Thursday, April 23, 2026
4:30pm EDT
WLH Room 309, 100 Wall St
New Haven, CT 06511
Artists Aliza Shvarts (NYU Performance Studies MA '10, PhD '20) and Viva Ruiz will join William Robertson Coe Professor of Women’s, Gender, and Sexuality Studies, and Professor of American Studies Roderick Ferguson in a conversation about the role of art in reproductive justice. Ruiz and Shvarts are both artists who have made work about abortion—a form of brutally criminalized healthcare and a social justice issue underrepresented in the art world.
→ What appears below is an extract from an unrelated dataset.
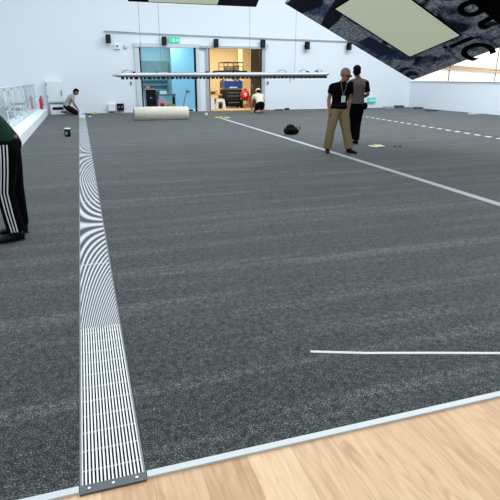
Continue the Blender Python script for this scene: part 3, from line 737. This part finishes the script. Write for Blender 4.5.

Shvarts is a visual artist and writer who explores how the body means and matters and how the subject consents and dissents. These are themes that extend from work she made while an undergraduate at Yale, Untitled [Senior Thesis] (2008), which consisted of “self-induced miscarriages,” and was censored by the university as it became the subject of international controversy.
Viva Ruiz is a community educated artist and advocate, and a descendant of factory-working Ecuadorian migrants raised in Jamaica, Queens. They are a maker working in performance, film, writing, music, and dance with a collaborative practice grown out of their experience in NYC nightlife. Ruiz’ ongoing project Thank God for Abortion (2015–present) is simultaneously an artwork and collective invitation that agitates and affirms through direct action, performance, and multimedia incarnations.
Having found each other through the gravitational force and aligned frequencies of their respective work, the artists will discuss the role of language, image, and movement in the fight for reproductive justice. What is the role of creativity in envisioning and enacting the liberatory principles of reproductive justice? And how can reproductive justice–a framework originated by Black women–link all struggles for liberation?
The artists would like to express their joy to be in conversation with Professor Rod Ferguson. Professor Ferguson’s activation for this talk at Yale is at once a return to an originary scene, an invitation for deeper inquiry, and a vindication for all kinds of thinkers and makers engaged in this collective work despite institutional silencing and censorship.